そうして3年生の春、音楽バンドを組んで生徒総会で発表しようと準備を進めた。この学校の生徒総会は、そんな場でもあった。私はエレキギターを担当し、ベースにドラムにキーボード、そして、ボーカルと、いわゆる「ロックバンド」を結成した。と言っても、そこまでのロックではなく、サザンオールスターズの曲などをやることになった。
ところが、普通に生徒総会の場でできるものと思って練習を進めていたが、「職員会議において、エレキギターはダメだということになった」と告げられる。「理由は?」と聞くと、「隣近所への騒音」ということだった。「音量を下げれば大丈夫です!」と食い下がるが、受け入れられない。

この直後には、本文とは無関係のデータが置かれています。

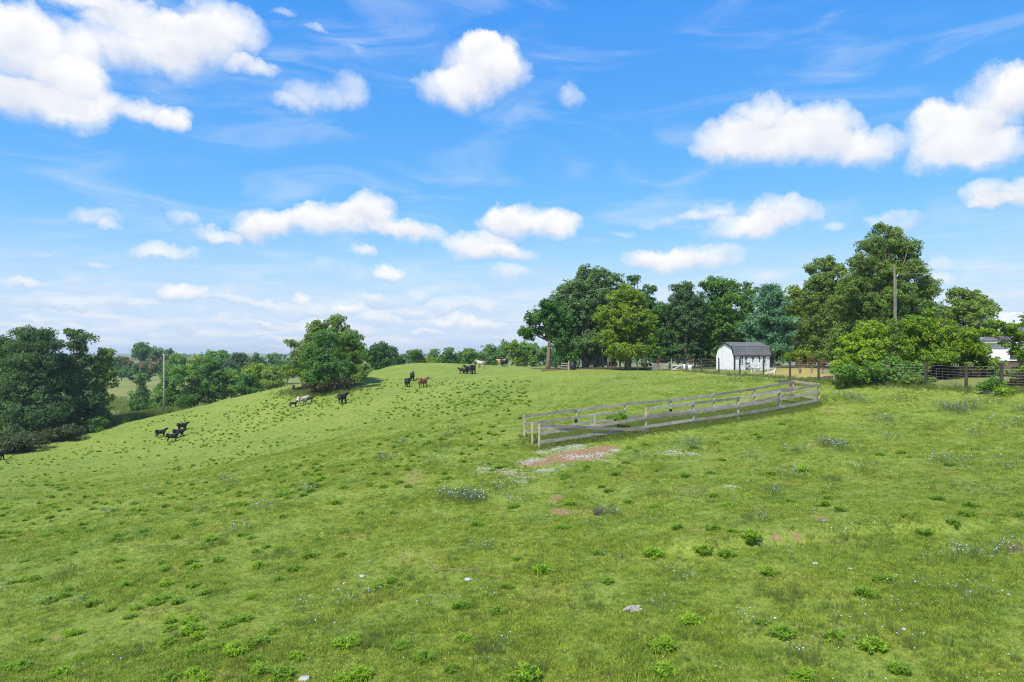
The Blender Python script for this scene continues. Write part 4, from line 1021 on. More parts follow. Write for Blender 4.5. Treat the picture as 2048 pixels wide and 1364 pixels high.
# ------------------------------------------------------------------ cattle
def cow_mesh(name, pose, calf=False):
    neck_yaw = pose.get('yaw', 0); neck_up = pose.get('up', 0); st = pose.get('stride', 0); tail = pose.get('tail', 0)
    k = .8 if calf else 1.0                     # slimmer trunk for calves
    v = []; r = []; e = []
    def add(p, rad, prev=None):
        v.append(p); r.append(rad if isinstance(rad, tuple) else (rad, rad))
        if prev is not None: e.append((prev, len(v) - 1))
        return len(v) - 1
    lg = 1.12 if calf else 1.0                  # calves stand on longer legs
    zb = 1.02 if calf else .98
    rump = add((-.58, 0, zb + .05), (.27 * k, .26 * k))
    hipn = add((-.42, 0, zb), (.33 * k, .33 * k), rump)
    mid = add((-.10, 0, zb - .06), (.38 * k, .39 * k), hipn)
    chest = add((.28, 0, zb - .03), (.34 * k, .37 * k), mid)
    shoulder = add((.50, 0, zb + .04), (.25 * k, .30 * k), chest)
    cy, sy = math.cos(neck_yaw), math.sin(neck_yaw)
    def head(dx, dz): return (.50 + dx * cy, dx * sy, zb + .06 + dz + neck_up * dx)
    n1 = add(head(.20, .12), .20 * k, shoulder); poll = add(head(.38, .22), .14, n1)
    m1 = add(head(.52, .14), .12, poll); muz = add(head(.66, .03), .085, m1)
    for s in (-1, 1):
        q = head(.36, .27); add((q[0] - sy * s * .2 - .02, q[1] + cy * s * .2, q[2] + .02), .03, poll)
    for s in (-1, 1):
        f = st * s
        hip = add((-.56, .17 * s * k, .80), .19 * k, hipn); stf = add((-.48 + f * .5, .20 * s * k, .62), .13 * k, hip)
        hock = add((-.66 + f * .9, .19 * s * k, .38), .078, stf); ft = add((-.61 + f * 1.25, .19 * s * k, .10), .055, hock); add((-.57 + f * 1.3, .19 * s * k, .03), .064, ft)
        f = -st * s
        sh = add((.42, .17 * s * k, .72), .16 * k, shoulder); kn = add((.43 + f * .7, .18 * s * k, .36), .074, sh)
        ft = add((.42 + f * 1.2, .18 * s * k, .10), .052, kn); add((.46 + f * 1.25, .18 * s * k, .03), .062, ft)
    ta = add((-.82, 0, zb + .12), .05, rump); tb = add((-.88, tail * .3, .76), .03, ta); tc = add((-.86, tail * .5, .46), .034, tb); add((-.84, tail * .5, .34), .042, tc)
    me = bpy.data.meshes.new('tmp'); me.from_pydata(v, e, []); o = bpy.data.objects.new('tmp', me); COL.objects.link(o)
    sk = o.modifiers.new('skin', 'SKIN'); sk.use_smooth_shade = True
    ss = o.modifiers.new('sub', 'SUBSURF'); ss.levels = 2; ss.render_levels = 2
    for i, rr in enumerate(r): me.skin_vertices[0].data[i].radius = rr
    me.skin_vertices[0].data[rump].use_root = True
    dg = bpy.context.evaluated_depsgraph_get(); dg.update()
    out = bpy.data.meshes.new_from_object(o.evaluated_get(dg)); out.name = name
    bpy.data.objects.remove(o); bpy.data.meshes.remove(me)
    return out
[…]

すると、それを聞きつけた生活委員会委員長が、体育館近辺の家を一軒一軒訪問し、「バンド演奏を体育館でやりたいので、その時間の騒音を許していただけませんか?」と聞いて回ってくれたのだ。全戸からの許しを得て、中には「そういうのいいですね。大いにやってください」と励まされた家もあったとのことだった。
これで生徒総会でやれる、と思った矢先、学級担任から「職員会議で、『やはりバンド演奏はダメだ』との結論が出た」と告げられた。生活委員会委員長の話を出して食い下がるが、軍人上がりの老齢の担任教師は、「私はね、もう年もいって、頭が固くなっているんですよ」と髪のない頭をなでながら、これ以上話を続けても無理だと諦めるように促される。
悔しさのあまり、もう泣くしかなかった。おそらくエレキギターを始め、「ロックバンド」などというものは「非行のはしり」、不良のやるものだという認識が強くあり、その予防のために許可が下りなかった、としか考えられず、憤りを感じずにはいられなかった。